The Boston-based firm, which closed $250 million in new funding last fall, said its “bottomless” storage option is aimed at the surveillance industry, which is struggling to manage the requirements of high-resolution cameras that can consume up to 40 megabytes of storage for every minute of video. The storage crunch is magnified for businesses that are subject to mandatory retention requirements or that need to upgrade their equipment to handle high-end uses such as facial recognition.

Wasabi said upgrading on-premises infrastructure to handle archival videos that can total 100 terabytes or more is neither practical nor economical for many companies.

Its new Surveillance Cloud is a hybrid storage environment that uses software running on a local Windows PC to offload infrequently accessed video from onsite servers directly to Wasabi cloud storage. The software works continuously in the background and is transparent to the user, said David Boland, Wasabi’s vice president of cloud strategy. Video can be retrieved in milliseconds and users have web video features such as random access and fast-forwarding.

“As soon a video file is captured and closed, we can either make a copy and move it to the cloud or move the original to the cloud and leave behind a shim file with a header that says where the data is located,” Boland said. Header information in the file indicates which device generated the data and color coding tells whether the file is local or in the cloud.

Transparent operation

Chief Executive David Friend said the service is intended to be nearly transparent to users. “People who are used to storing their videos on Windows-based machines don’t have to change anything,” he said. “This will automatically make your local machine appear to be bottomless.”

Wasabi has built interfaces to equipment from the 20 largest video management system providers. “After giving us the cold shoulder for the first three or four years, the manufacturers have seen that customers don’t see a lot of advantage in owning their own hardware and the margins are pretty lousy anyway,” Boland said. “They want to get out of the business of hardware and focus on the functionality inherent in the VMSes.”

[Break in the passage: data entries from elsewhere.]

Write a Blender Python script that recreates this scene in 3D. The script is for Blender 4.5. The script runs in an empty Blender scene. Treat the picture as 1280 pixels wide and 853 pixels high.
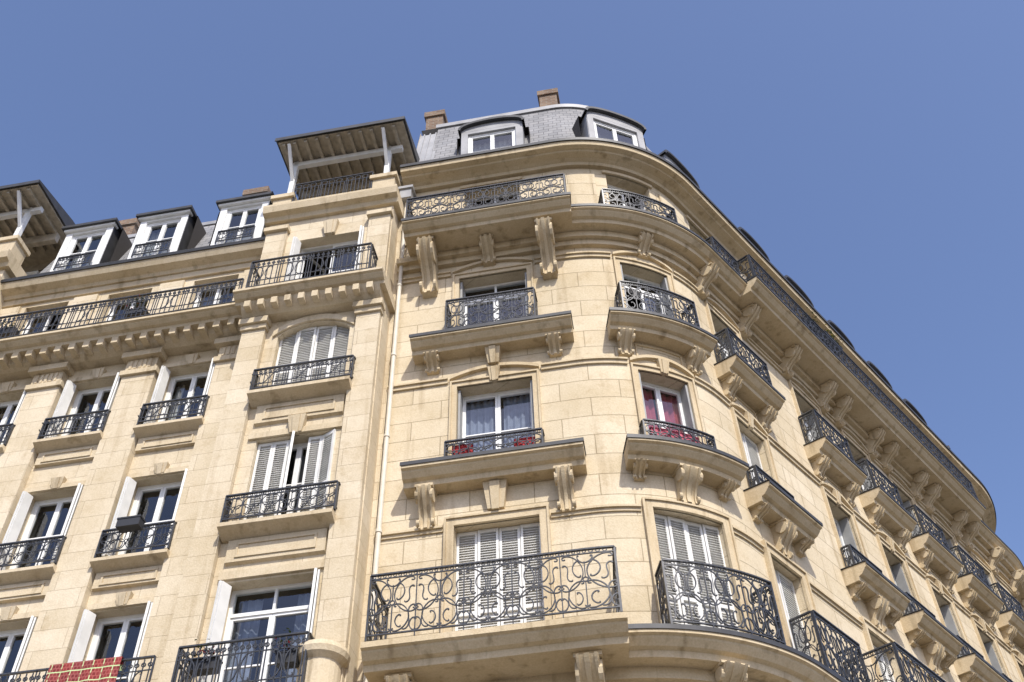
import bpy, math, random
from mathutils import Vector, Matrix
random.seed(7)
scene=bpy.context.scene
# ------------------------------------------------------------------ helpers
def nt(name):
    m=bpy.data.materials.new(name); m.use_nodes=True
    n=m.node_tree; b=n.nodes['Principled BSDF']; return m,n,b
def N(n,t,**k):
    x=n.nodes.new(t)
    for a,v in k.items():
        if hasattr(x,a): setattr(x,a,v)
    return x
def simple(name,col,rough=.6,metal=0,noise=0.0,scale=6,bump=0,spec=.5):
    m,n,b=nt(name)
    b.inputs['Base Color'].default_value=(*col,1);b.inputs['Roughness'].default_value=rough;b.inputs['Metallic'].default_value=metal
    b.inputs['Specular IOR Level'].default_value=spec
    if noise:
        tc=N(n,'ShaderNodeTexCoord');no=N(n,'ShaderNodeTexNoise');no.inputs['Scale'].default_value=scale;no.inputs['Detail'].default_value=6
        n.links.new(tc.outputs['Object'],no.inputs['Vector'])
        r=N(n,'ShaderNodeValToRGB');r.color_ramp.elements[0].position=.3;r.color_ramp.elements[1].position=.7
        r.color_ramp.elements[0].color=(*[c*(1-noise) for c in col],1);r.color_ramp.elements[1].color=(*[min(1,c*(1+noise*.6)) for c in col],1)
        n.links.new(no.outputs['Fac'],r.inputs['Fac']);n.links.new(r.outputs['Color'],b.inputs['Base Color'])
        if bump:
            bu=N(n,'ShaderNodeBump');bu.inputs['Strength'].default_value=bump;bu.inputs['Distance'].default_value=.02
            n.links.new(no.outputs['Fac'],bu.inputs['Height']);n.links.new(bu.outputs['Normal'],b.inputs['Normal'])
    return m
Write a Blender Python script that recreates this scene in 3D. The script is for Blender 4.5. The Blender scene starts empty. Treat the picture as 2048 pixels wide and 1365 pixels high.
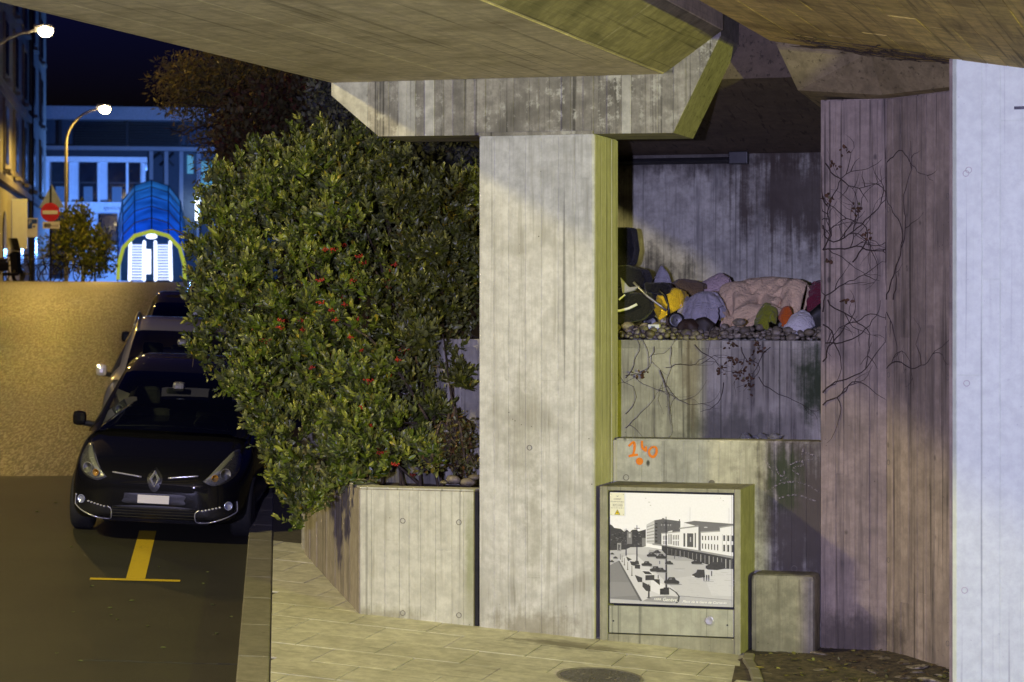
import bpy, bmesh, math, random
import numpy as np
from mathutils import Vector, Matrix
from mathutils.bvhtree import BVHTree
from mathutils.geometry import tessellate_polygon

# ------------------------------------------------------------------ camera
# world frame: x along the bridge walls, y into the depth, z up; (0,0,0) is the foot of the planter corner
CAM = np.array([6.851, -18.907, 2.599]); FPX = 4850.0; HOR = 600.0
FW = np.array([-.2812, .9597, 0.]); RT = np.array([.9597, .2812, 0.]); HEAD = math.asin(.2812)
sc = bpy.context.scene
col = sc.collection
cam_data = bpy.data.cameras.new('camera'); cam = bpy.data.objects.new('camera', cam_data); col.objects.link(cam)
cam.location = CAM; cam.rotation_euler = (math.pi/2, 0, HEAD)
cam_data.sensor_width = 36; cam_data.lens = FPX/2048*36; cam_data.shift_y = -82.5/2048
cam_data.clip_start = .1; cam_data.clip_end = 2000
cam_data.dof.use_dof = True; cam_data.dof.focus_distance = 19.6; cam_data.dof.aperture_fstop = 4.5
sc.camera = cam
# ------------------------------------------------------------------ night sky
w = bpy.data.worlds.new('World'); sc.world = w; w.use_nodes = True
wn = w.node_tree.nodes; wl = w.node_tree.links
sky = wn.new('ShaderNodeTexSky'); sky.sky_type = 'NISHITA'; sky.sun_disc = False
sky.sun_elevation = math.radians(-1.0); sky.sun_rotation = math.radians(150)
hs = wn.new('ShaderNodeMix'); hs.data_type = 'RGBA'; hs.blend_type = 'MULTIPLY'; hs.inputs[0].default_value = 1
hs.inputs[7].default_value = (.03, .06, 1.0, 1)
wl.new(sky.outputs[0], hs.inputs[6]); wl.new(hs.outputs[2], wn['Background'].inputs[0])
wn['Background'].inputs[1].default_value = .16
sc.view_settings.view_transform = 'Standard'; sc.view_settings.look = 'None'
sc.view_settings.exposure = 0; sc.view_settings.gamma = 1
# lamp strengths (watts) and colours
LAMP_MAST = 1250; COL_MAST = (1, .62, .10)
LAMP_NEAR = 6000; COL_NEAR = (1, .86, .34)
LAMP_GREEN = 9800; COL_GREEN = (.95, 1, .06)
LAMP_BLUE = 10800; COL_BLUE = (.57, .55, 1)
sc.cycles.max_bounces = 5; sc.cycles.diffuse_bounces = 3; sc.cycles.glossy_bounces = 3
sc.cycles.transmission_bounces = 4; sc.cycles.transparent_max_bounces = 8
sc.cycles.sample_clamp_indirect = 4; sc.cycles.caustics_reflective = False; sc.cycles.caustics_refractive = False
sc.cycles.use_denoising = True

rnd = random.Random(7); nrg = np.random.default_rng(11)

# ------------------------------------------------------------------ geometry helpers
def ray(px, py): return FW + (px-1024)/FPX*RT + np.array([0, 0, (HOR-py)/FPX])
def aty(px, py, y): d = ray(px, py); return CAM + d*((y-CAM[1])/d[1])
def atY(px, py, Y): return CAM + ray(px, py)*Y
def cw(X, Y, z): p = CAM + RT*X + FW*Y; return np.array([p[0], p[1], z])
def zroad(x, y):
    Y = (x-CAM[0])*FW[0] + (y-CAM[1])*FW[1]
    zp = -.066*x + .034*y - .12
    t = np.clip((Y-44)/36, 0, 1); t = t*t*(3-2*t)
    return zp*(1-t) + 3.14*t
def zpav(x, y): return zroad(x, y) + .12
def on_pav(px, py, off=0.):
    d = ray(px, py); k = np.array([.066, -.034, 1.]); return CAM + d*((off - k@CAM)/(k@d))

def wloc(o):
    v = np.zeros(3)
    while o is not None: v = v + np.array(o.location); o = o.parent
    return v
def tag(o, label=None, cat=None, group=None, kind=None):
    if label: o['label'] = label
    if cat: o['category'] = cat
    if group: o['group'] = group
    if kind: o['kind'] = kind
    return o
def thing(name, loc, label, cat, group=None, rz=0):
    o = bpy.data.objects.new(name, None); col.objects.link(o); o.location = [float(v) for v in loc]
    o.rotation_euler = (0, 0, rz); o.empty_display_size = .2
    return tag(o, label, cat, group)
def mk(name, v, f, mat, parent=None, local=False, smooth=False, loc=None, cols=None):
    """one mesh object; v in world coordinates unless local"""
    v = np.asarray(v, float)
    if parent is not None and not local: v = v - wloc(parent)
    org = np.zeros(3) if loc is None else np.asarray(loc, float)
    me = bpy.data.meshes.new(name); me.from_pydata((v-org).tolist(), [], f if isinstance(f, list) else f.tolist()); me.update()
    if smooth: me.polygons.foreach_set('use_smooth', [True]*len(me.polygons))
    if cols is not None:
        a = me.color_attributes.new('tone', 'FLOAT_COLOR', 'POINT')
        c = np.ones((len(v), 4)); c[:, :3] = cols; a.data.foreach_set('color', c.ravel())
    if mat is not None: me.materials.append(mat)
    o = bpy.data.objects.new(name, me); col.objects.link(o); o.parent = parent; o.location = org
    return o
def inst(name, me, parent, M):
    o = bpy.data.objects.new(name, me); col.objects.link(o); o.parent = parent
    o.matrix_local = M
    return o
class MB:
    def __init__(s): s.v = []; s.f = []
    def add(s, v, f):
        n = len(s.v); s.v += [tuple(map(float, p)) for p in v]; s.f += [tuple(i+n for i in q) for q in f]; return s
    def box(s, x0, x1, y0, y1, z0, z1, b=0):
        if b <= 0:
            v = [(x, y, z) for z in (z0, z1) for y in (y0, y1) for x in (x0, x1)]
            return s.add(v, [(0, 2, 3, 1), (4, 5, 7, 6), (0, 1, 5, 4), (2, 6, 7, 3), (0, 4, 6, 2), (1, 3, 7, 5)])
        bm = bmesh.new(); bmesh.ops.create_cube(bm, size=1)
        for q in bm.verts:
            q.co = ((x0+x1)/2+q.co.x*(x1-x0), (y0+y1)/2+q.co.y*(y1-y0), (z0+z1)/2+q.co.z*(z1-z0))
        bmesh.ops.bevel(bm, geom=bm.edges[:], offset=b, segments=2, affect='EDGES', profile=.6)
        bm.verts.index_update(); s.add([q.co[:] for q in bm.verts], [[q.index for q in f.verts] for f in bm.faces]); bm.free(); return s
    def prism(s, poly, f3, d):
        """poly: 2D points, f3(a,b)->3D, d: extrusion vector"""
        n = len(poly); A = [np.array(f3(*p), float) for p in poly]; B = [p+np.array(d) for p in A]
        fs = [tuple(range(n)), tuple(range(2*n-1, n-1, -1))]
        fs += [(i, i+n, (i+1) % n+n, (i+1) % n) for i in range(n)]
        return s.add(A+B, fs)
    def tube(s, pts, r, n=6, cap=True):
        P = np.asarray(pts, float); m = len(P); r = np.broadcast_to(np.asarray(r, float), (m,))
        T = np.gradient(P, axis=0); T /= np.linalg.norm(T, axis=1)[:, None]+1e-9
        up = np.array([0, 0, 1.]) if abs(T[0][2]) < .9 else np.array([1., 0, 0])
        V = []
        for i in range(m):
            a = np.cross(T[i], up); a /= np.linalg.norm(a)+1e-9; b = np.cross(a, T[i]); up = b
            for k in range(n):
                c = 2*math.pi*k/n; V.append(P[i]+r[i]*(a*math.cos(c)+b*math.sin(c)))
        F = [(i*n+k, i*n+(k+1) % n, (i+1)*n+(k+1) % n, (i+1)*n+k) for i in range(m-1) for k in range(n)]
        if cap: F += [tuple(range(n-1, -1, -1)), tuple((m-1)*n+k for k in range(n))]
        return s.add(V, F)
    def lathe(s, prof, M, n=20):
        """prof: (r,h) along local z, M: 4x4"""
        V = []; k = len(prof)
        for j in range(n):
            c = 2*math.pi*j/n
            for (r, h) in prof: V.append((M @ Vector((r*math.cos(c), r*math.sin(c), h)))[:])
        F = [(j*k+i, ((j+1) % n)*k+i, ((j+1) % n)*k+i+1, j*k+i+1) for j in range(n) for i in range(k-1)]
        F += [tuple(j*k for j in range(n-1, -1, -1)), tuple(j*k+k-1 for j in range(n))]
        return s.add(V, F)
    def sphere(s, c, r, seg=10, rings=6, jit=0, rg=None):
        V = []; F = []; r = np.broadcast_to(np.asarray(r, float), (3,))
        for i in range(rings+1):
            t = math.pi*i/rings
            for j in range(seg):
                a = 2*math.pi*j/seg
                q = np.array([math.sin(t)*math.cos(a), math.sin(t)*math.sin(a), math.cos(t)])
                if jit: q = q*(1+rg.uniform(-jit, jit))
                V.append(np.asarray(c)+q*r)
        for i in range(rings):
            for j in range(seg): F.append((i*seg+j, (i+1)*seg+j, (i+1)*seg+(j+1) % seg, i*seg+(j+1) % seg))
        return s.add(V, F)
    def build(s, name, mat, parent=None, local=False, smooth=False, loc=None):
        o = mk(name, s.v, s.f, mat, parent, local, smooth, loc); s.v = []; s.f = []; return o
def fixn(o):
    bm = bmesh.new(); bm.from_mesh(o.data); bmesh.ops.recalc_face_normals(bm, faces=bm.faces); bm.to_mesh(o.data); bm.free(); return o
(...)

More than 1 billion surveillance cameras are in use today with artificial intelligence increasingly being employed to monitor them because there aren’t enough humans to do so, he said.

The service is being offered at a flat price of $10.99 per terabyte per month, which is nearly double Wasabi’s $5.99 base price. The premium is justified by the value of the provided on-premises software, Boland said.

Friend said he uses the Windows software on his own personal computer, which has “only 256 gigabytes of storage but three or four terabytes that appear to be there.” Accessing the cloud video files “might take a half second but you don’t have to wait for the whole file to come back,” he said. “It’ll start streaming immediately.”